Elizabeth Sankey: Aslında bunun iki nedeni var; birincisi makul olması; yani oturup baştan sona kendi başınıza bir film çekebileceğiniz anlamına geliyor. Bazı şeyler için ödeme yapmanız gerekiyor ama maliyeti çok düşük, filmleri lisanslamanıza gerek yok. Sebeplerden biri buydu ve Witches için konuşmam gerekirse, filmlerin bende ve yaşadıklarımda gerçekten yankı uyandırmasıydı. Olanları, gördüklerimi ve yaşadıklarımı görsel olarak tasvir etmenin en iyi yolunun bu olduğunu hissettim o dönemde. Çünkü bu filmi çekmenin bir yolunu bulamadım ama bu klipleri kullanmak, gerçekten orada olmanın nasıl bir his olduğunu göstermenin bir yoluydu.
H.K: Belli ki filmlere karşı bir sevginiz olduğu kadar, hayli geniş bir bilginiz de var. Nereden geliyor bu sevgi, nasıl başladı bu yolculuk?
E.S: Bilmiyorum aslında, sanırım ben de çoğu insan gibi büyüdüm. Daha fazlasını, daha büyük bir şeyi, daha büyük bir hayatı isteyerek büyüdüm ve her zaman gerçekten önemsediğim bir şey olan hikayeleri sevdim. Hikayelerde var olmayı ve kendi hayal dünyamda yaşamayı seviyordum. Dolayısıyla filmler bunun için en iyi yoldu. Sonra yaşım ilerledikçe, dünyayı, ilişkilerimi, ilerleyişimi gördüğümde; filmlerin hayatımda ne kadar etkili olduğunu fark ettim.

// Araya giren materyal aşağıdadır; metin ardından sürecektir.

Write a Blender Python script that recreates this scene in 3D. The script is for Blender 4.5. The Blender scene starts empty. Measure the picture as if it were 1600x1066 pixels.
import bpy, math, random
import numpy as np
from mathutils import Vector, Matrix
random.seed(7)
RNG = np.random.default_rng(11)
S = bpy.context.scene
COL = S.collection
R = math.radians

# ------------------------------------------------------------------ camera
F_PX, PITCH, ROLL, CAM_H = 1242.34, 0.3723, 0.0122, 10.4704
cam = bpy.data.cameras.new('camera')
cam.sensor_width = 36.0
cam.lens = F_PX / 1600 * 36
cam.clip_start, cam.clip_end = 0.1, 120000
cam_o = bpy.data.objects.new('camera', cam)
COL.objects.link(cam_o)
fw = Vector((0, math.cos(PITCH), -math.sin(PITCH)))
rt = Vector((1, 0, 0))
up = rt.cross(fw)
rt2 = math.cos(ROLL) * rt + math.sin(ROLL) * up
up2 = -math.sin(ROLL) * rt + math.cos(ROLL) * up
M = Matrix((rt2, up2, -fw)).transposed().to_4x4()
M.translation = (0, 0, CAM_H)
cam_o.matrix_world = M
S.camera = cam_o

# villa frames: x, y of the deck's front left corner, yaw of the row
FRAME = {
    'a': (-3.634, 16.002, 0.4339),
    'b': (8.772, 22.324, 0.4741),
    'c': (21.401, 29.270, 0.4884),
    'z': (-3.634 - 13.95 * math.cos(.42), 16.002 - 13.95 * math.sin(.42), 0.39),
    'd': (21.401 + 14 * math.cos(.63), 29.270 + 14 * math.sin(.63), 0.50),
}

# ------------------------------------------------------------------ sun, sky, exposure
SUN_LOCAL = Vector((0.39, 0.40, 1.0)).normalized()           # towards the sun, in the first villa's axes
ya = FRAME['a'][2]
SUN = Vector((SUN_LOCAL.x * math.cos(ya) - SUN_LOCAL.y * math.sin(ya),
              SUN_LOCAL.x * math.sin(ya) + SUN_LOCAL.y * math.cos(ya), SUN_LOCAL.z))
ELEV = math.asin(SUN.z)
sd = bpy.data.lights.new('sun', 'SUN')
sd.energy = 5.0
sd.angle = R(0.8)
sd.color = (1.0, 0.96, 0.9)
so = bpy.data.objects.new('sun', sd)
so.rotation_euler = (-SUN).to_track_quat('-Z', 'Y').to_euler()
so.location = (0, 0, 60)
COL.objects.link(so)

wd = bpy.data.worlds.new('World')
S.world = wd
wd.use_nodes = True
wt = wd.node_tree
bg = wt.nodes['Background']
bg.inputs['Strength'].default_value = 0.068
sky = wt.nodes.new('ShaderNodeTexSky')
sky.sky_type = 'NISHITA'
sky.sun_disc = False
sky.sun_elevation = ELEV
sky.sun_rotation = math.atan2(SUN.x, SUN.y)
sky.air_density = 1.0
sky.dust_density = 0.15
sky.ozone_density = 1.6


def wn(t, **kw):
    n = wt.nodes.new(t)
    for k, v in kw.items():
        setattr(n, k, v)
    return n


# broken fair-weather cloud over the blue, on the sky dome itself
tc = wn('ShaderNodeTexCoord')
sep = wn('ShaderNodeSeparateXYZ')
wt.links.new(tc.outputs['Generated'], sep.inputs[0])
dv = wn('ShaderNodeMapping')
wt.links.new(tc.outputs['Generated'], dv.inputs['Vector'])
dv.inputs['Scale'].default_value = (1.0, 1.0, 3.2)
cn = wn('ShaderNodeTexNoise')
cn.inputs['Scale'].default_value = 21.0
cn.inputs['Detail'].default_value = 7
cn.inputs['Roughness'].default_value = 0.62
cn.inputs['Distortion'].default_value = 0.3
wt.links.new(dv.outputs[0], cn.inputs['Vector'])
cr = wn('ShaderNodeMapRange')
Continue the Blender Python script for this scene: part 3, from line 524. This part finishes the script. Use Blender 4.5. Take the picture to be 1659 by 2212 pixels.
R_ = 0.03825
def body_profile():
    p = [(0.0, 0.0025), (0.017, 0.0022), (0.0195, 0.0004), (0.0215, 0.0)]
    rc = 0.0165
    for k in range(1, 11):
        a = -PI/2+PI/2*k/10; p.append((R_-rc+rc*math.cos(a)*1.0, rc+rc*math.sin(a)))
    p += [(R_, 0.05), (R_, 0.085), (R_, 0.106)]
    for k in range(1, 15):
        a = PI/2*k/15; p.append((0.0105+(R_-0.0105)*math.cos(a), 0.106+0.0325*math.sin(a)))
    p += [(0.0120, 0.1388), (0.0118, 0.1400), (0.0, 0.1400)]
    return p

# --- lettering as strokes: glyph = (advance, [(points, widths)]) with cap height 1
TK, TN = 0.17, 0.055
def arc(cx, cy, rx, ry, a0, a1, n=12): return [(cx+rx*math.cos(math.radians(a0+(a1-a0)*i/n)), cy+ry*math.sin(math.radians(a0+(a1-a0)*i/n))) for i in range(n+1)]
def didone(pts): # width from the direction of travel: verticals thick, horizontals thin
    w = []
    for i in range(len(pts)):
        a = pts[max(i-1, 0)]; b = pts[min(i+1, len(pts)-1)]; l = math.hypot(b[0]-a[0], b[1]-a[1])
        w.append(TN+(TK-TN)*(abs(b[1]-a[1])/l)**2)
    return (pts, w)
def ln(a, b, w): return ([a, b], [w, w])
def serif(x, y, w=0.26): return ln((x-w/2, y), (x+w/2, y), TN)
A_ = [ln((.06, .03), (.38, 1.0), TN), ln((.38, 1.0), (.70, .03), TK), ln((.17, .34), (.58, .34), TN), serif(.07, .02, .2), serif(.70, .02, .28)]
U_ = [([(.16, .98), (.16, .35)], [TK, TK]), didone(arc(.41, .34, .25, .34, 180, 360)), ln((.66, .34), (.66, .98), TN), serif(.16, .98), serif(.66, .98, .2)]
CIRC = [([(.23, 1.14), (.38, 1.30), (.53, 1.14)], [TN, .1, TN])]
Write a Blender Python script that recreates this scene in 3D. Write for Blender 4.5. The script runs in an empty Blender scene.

Ve öyle görünüyor ki sinema çok güçlü ve çok iyileştirici ama aynı zamanda oldukça boğucu olabiliyor ve sizi bir nevi itebiliyor... Yani bilmiyorum, benim için sonsuz derecede büyüleyici bir araç ve ben her şeyi izliyorum, neredeyse her zaman film izliyorum.